While Beijing was sending signals that it might hold Han Zheng and other officials in the Hong Kong and Macao Affairs Office accountable, the white-shirt attacks in Yuen Long happened, making the situation more complex.

A Repeat of the Lei Yang Incident?

Since taking power, Xi has been in a fierce power struggle with the Jiang faction, and his anti-corruption campaign was mainly aimed at clearing out Jiang faction members. While partly accomplishing this task, it also created a dilemma for Xi, as the remaining Jiang forces have been causing a lot of trouble for him domestically at key moments. The Lei Yang incident is one example.

On May 7, 2016, Lei Yang, a Chinese environmentalist, died suddenly following an altercation with police in Beijing’s Changping District.

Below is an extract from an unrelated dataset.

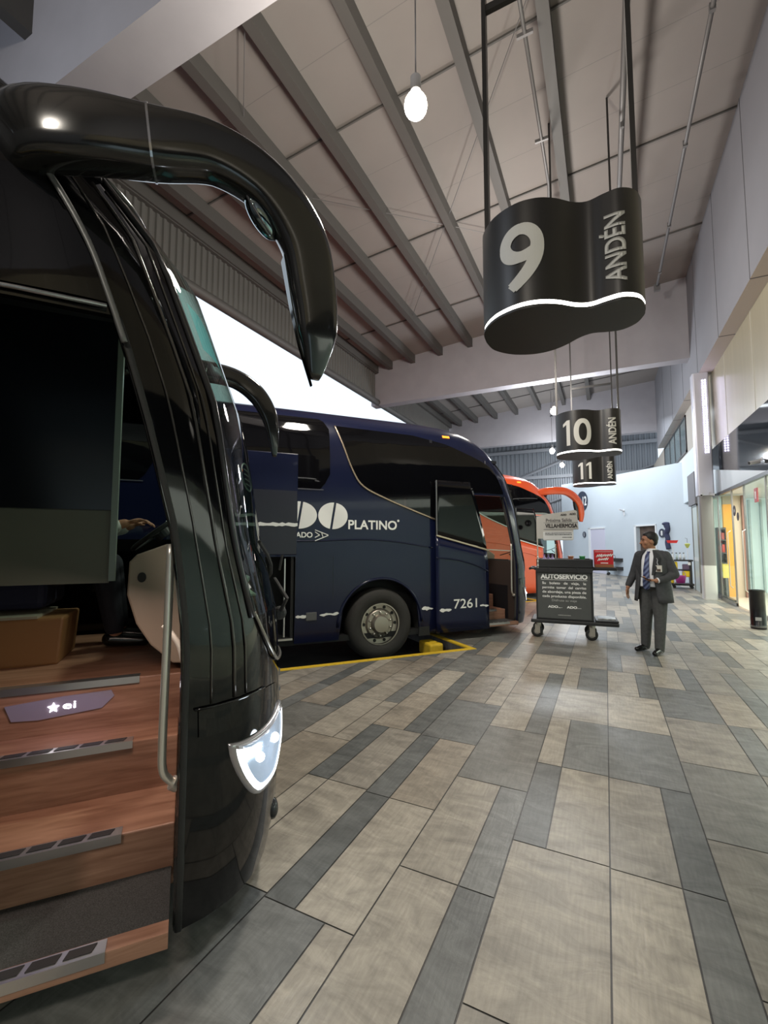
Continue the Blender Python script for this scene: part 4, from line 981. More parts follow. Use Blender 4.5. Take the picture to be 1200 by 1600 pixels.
# things in the near windscreen
def nb(name, s, D, z, m, par): pass
st_ = MB()
m = MB(); 
def ring_sticker(z, th, rz, rt, par):
    P = [fsurf(z + rz * sin(t), th + rt * cos(t), -.008) for t in [2 * pi * k / 30 for k in range(31)]]
    o = MB().tube(P, .004, 4).build('round_sticker', mat('sticker_grey', (.25, .30, .28), .5), par)
    for k in range(4):
        P = [fsurf(z - rz * .55 + k * rz * .36, th + rt * f, -.008) for f in (-.5, -.2, .2, .5)]
        MB().tube(P, .003, 4).build('sticker_text', mat('sticker_grey'), o)
ring_sticker(1.88, 58, .065, 7, nearbus)
g = [[fsurf(z, t, -.01) for t in (64, 68, 72)] for z in (1.60, 1.68)]; MB().grid(g).build('paper_sticker', mat('sticker_green', (.30, .42, .33), .6), nearbus)
g = [[fsurf(z, t, -.012) for t in (46, 52, 58, 64)] for z in (2.42, 2.62)]; MB().grid(g).build('blue_film', mat('film_cyan_glow', (.1, .45, .5), .4, emit=(.1, .5, .6), es=.45), nearbus)  # emission stands in for sky light coming through the film
MB().box(2.75, 2.98, .5, 1.9, 1.30, 1.31).build('dash_papers', mat('sticker_green'), nearbus)
MB().tube([Lc(2.9, -.6, 1.33), Lc(2.98, -.9, 1.36), Lc(2.9, -1.3, 1.33)], .02, 6).build('cable_bundle', mat('sticker_grey'), nearbus)
# interior light of the near steps
def buslight(par, s, D, z, e, c, size=.1):
    l = bpy.data.lights.new('l', 'AREA'); l.energy = e; l.color = c; l.size = size; l.shape = 'RECTANGLE'; l.size_y = .5
    o = bpy.data.objects.new('step_light', l); col.objects.link(o); o.parent = par; o.location = Lc(s, D, z); o.rotation_euler = (R(15), 0, R(90))
buslight(nearbus, 2.45, -.45, 1.32, 4.5, (1, .78, .66)); buslight(nearbus, 2.1, -.85, .83, .12, (.6, .5, 1)); buslight(bluebus, 2.3, -.45, 2.2, 4, (1, .8, .7))

# ------------------------------------------------------------------ unseen walls added behind the camera to keep white sky out of reflections
struct(MB().box(-9, 9, -13.2, -13, -.2, 11).build('wall_rear_block', mat('rear_block_grey', (.16, .16, .17), .8)))
struct(MB().box(-8.9, -8.75, -13, -6, -.2, 8).build('wall_left', mat('rear_block_grey')))

# ------------------------------------------------------------------ self-service cart
def lt_(x, y, z, par, w, h, txt, m=WHITE, b=.02, nm='lettering', sp=1.): return text(nm, txt, lambda u, v: Vector((x + u, y, z + v)), w, h, m, par, bold=b, space=sp)
ct = empty('boarding_cart', (-.66, 8.30, 0), R(4), 'black self-service cart with grey text panel beside the navy bus door', 'cart')
MB().box(-.44, .44, -.25, .25, .30, 1.12).build('cabinet', CARTB, ct, bevel=.012)
MB().box(-.415, .405, -.262, -.25, .33, 1.09).build('front_panel', CARTP, ct, bevel=.004)
MB().box(-.53, .80, -.27, .27, .245, .305).box(.46, .80, -.25, .25, .305, .335).build('base_deck', CARTB, ct, bevel=.015)
MB().box(-.46, .45, -.28, .27, 1.12, 1.17).box(-.42, .45, -.29, -.26, 1.17, 1.31).box(-.42, .45, .24, .27, 1.17, 1.31).box(-.42, -.39, -.29, .27, 1.17, 1.31).box(.42, .45, -.29, .27, 1.17, 1.31).build('top_tray', CARTB, ct, bevel=.008)
MB().box(-.43, .44, -.305, -.28, 1.09, 1.16).box(-.24, -.2, -.31, -.28, 1.075, 1.17).box(.2, .24, -.31, -.28, 1.075, 1.17).build('tray_clips', CARTB, ct, bevel=.004)
MB().tube(catmull([(-.42, -.2, 1.14), (-.52, -.2, 1.15), (-.54, -.1, 1.13), (-.54, .1, 1.13), (-.52, .2, 1.15), (-.42, .2, 1.14)], 4), .018, 8).build('push_handle', CARTB, ct, smooth=True)
MB().box(.45, .80, -.22, .22, 1.13, 1.18).build('side_shelf', CARTB, ct, bevel=.01)
WH = mat('castor_grey', (.22, .21, .19), .5)
for (x, y) in ((-.42, -.2), (.42, -.2), (-.42, .2), (.42, .2)):
    m = MB(); m.cyl((x, y, .245), (x, y, .20), .04); m.box(x - .05, x + .03, y - .032, y - .026, .07, .21); m.box(x - .05, x + .03, y + .026, y + .032, .07, .21)
    c_ = m.build('castor', mat('castor_fork', (.45, .43, .38), .35, .7), ct)
    MB().lathe([(.04, -.022), (.085, -.022), (.095, -.012), (.095, .012), (.085, .022), (.04, .022)], Matrix.Translation((x - .02, y, .095)) @ Matrix.Rotation(R(90), 4, 'X'), 24).build('castor_tyre', RUBBER, c_, smooth=True)
    MB().cyl((x - .02, y - .024, .095), (x - .02, y + .024, .095), .05).build('castor_hub', WH, c_)
F_ = -.2665
TXT = mat('cart_white', (.92, .92, .90), .5)
def bars(par, x0, x1, y, z, h, m, seed=1):
    rn_ = random.Random(seed); q = MB(); x = x0
    while x < x1 - .01:
        w_ = min(rn_.uniform(.012, .04), x1 - x); q.box(x, x + w_ - .005, y - .001, y, z, z + h); x += w_
    return q.build('fine_print', m, par)
lt_(-.355, F_, .985, ct, .71, .07, 'AUTOSERVICIO', TXT, .06)
MB().box(-.355, .355, -.267, -.265, .963, .969).build('rule', TXT, ct)
for k, l_ in enumerate(('Su   boleto   de   viaje,   le', 'permite  tomar  del  carrito', 'de abordaje, una pieza de', 'cada producto disponible.')):
    lt_(-.335, F_, .88 - k * .072, ct, .67, .052, l_, TXT, .02)
lt_(-.19, F_, .60, ct, .38, .048, 'Disfrute su viaje', mat('cart_text_grey', (.5, .5, .48), .5), 0.)
for x in (-.25, .04):
    lt_(x, F_, .505, ct, .15, .036, 'ADO', TXT, .07, 'cart_logo'); lt_(x + .155, F_, .505, ct, .06, .012, 'platino' if x > 0 else 'gl', TXT, .02, 'cart_logo')
bars(ct, -.1, .1, F_, .385, .010, mat('cart_text_grey'))
# sign board on a pole
pb = MB().box(-.405, -.385, -.30, -.28, 1.1, 2.02).build('sign_pole', mat('pole_light', (.6, .56, .5), .35, .5), ct)
for z in (1.20, 1.27, 1.34): MB().ball((-.395, -.305, z), .014).build('pole_screw', TXT, pb)
sgb = MB().prism([(-.40, -.31, 1.65), (-.40, -.31, 2.015), (-.30, -.31, 2.05), (.20, -.31, 2.12), (.23, -.31, 2.10), (.25, -.31, 1.80), (.17, -.31, 1.795), (.17, -.31, 1.64), (.15, -.31, 1.62), (-.29, -.31, 1.62), (-.31, -.31, 1.65)], (0, .012, 0)).build('notice_board', mat('board_beige', (.52, .50, .47), .5), ct)
MB().box(-.30, .17, -.313, -.311, 1.63, 1.765).build('lower_card', mat('card_white', (.72, .72, .72), .5), sgb)
BK = mat('ink', (.04, .035, .035), .6)
lt_(-.25, -.3145, 1.93, sgb, .40, .052, 'Próxima Salida', mat('ink_grey', (.16, .15, .15), .6), .02)
lt_(-.26, -.3145, 1.83, sgb, .49, .065, 'VILLAHERMOSA', BK, .04)
MB().box(-.29, .24, -.313, -.311, 1.80, 1.805).box(-.29, .24, -.313, -.311, 1.912, 1.916).build('rule', BK, sgb)
lt_(-.02, -.3145, 2.03, sgb, .09, .028, 'ADO', BK, .06); lt_(.12, -.3145, 2.04, sgb, .09, .028, 'ADO', BK, .06)
bars(sgb, -.27, .15, -.3145, 1.735, .012, BK, 2); bars(sgb, -.27, .15, -.3145, 1.708, .012, BK, 3); bars(sgb, .0, .15, -.3145, 1.665, .012, BK, 4)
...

The suspicious circumstances surrounding his death led to accusations of police brutality, and caused a lot of public anger.

According to Beijing insiders, Xi Jinping ordered the police officers responsible for Lei Yang’s death be held accountable. As a result, five police officers were arrested. Xi also wanted to use this opportunity to overhaul the corrupt law enforcement system.

However, Xi’s efforts encountered a huge push back from the police system. Over 4,000 police officers in Beijing wrote a joint letter to the top officials in Beijing, threatening to resign.

In this kind of circumstance, Xi worried that Beijing could fall into chaos should the Beijing police use unrestricted warfare methods to create terror attacks in Beijing, similar to the one that happened at the Kunming railway station in 2014 that left 31 civilians and four perpetrators dead and over 140 others injured.

As a result, Xi gave in at the last moment. Thus the Lei Yang incident was never investigated, and there was no justice for Lei Yang.

It was alleged that the man pulling the strings behind the Beijing police system at the time was Jiang Zemin’s henchman Fu Zhenghua, who was the deputy minister of the Public Security Ministry then.

The Lei Yang incident is said to have been a turning point in the power struggle between Xi’s and Jiang’s rivaling factions. Since then, Xi’s public support, which had grown during his anti-corruption campaign, has gone downhill. In the meantime, Jiang’s faction has made a comeback.

Analysts say that right now, the situation in Hong Kong has drawn a lot of international attention, just as Lei Yang’s death in 2016. The white-shirt gangster attacks in Yuen Long are similar to the joint letter protest from the 4,000 police officers in Beijing. Both had the intention of thwarting Xi’s efforts to deal with the situation.

Again, Xi is at a crossroad and faced with a decision. And this time, Hong Kong’s future hangs in the balance.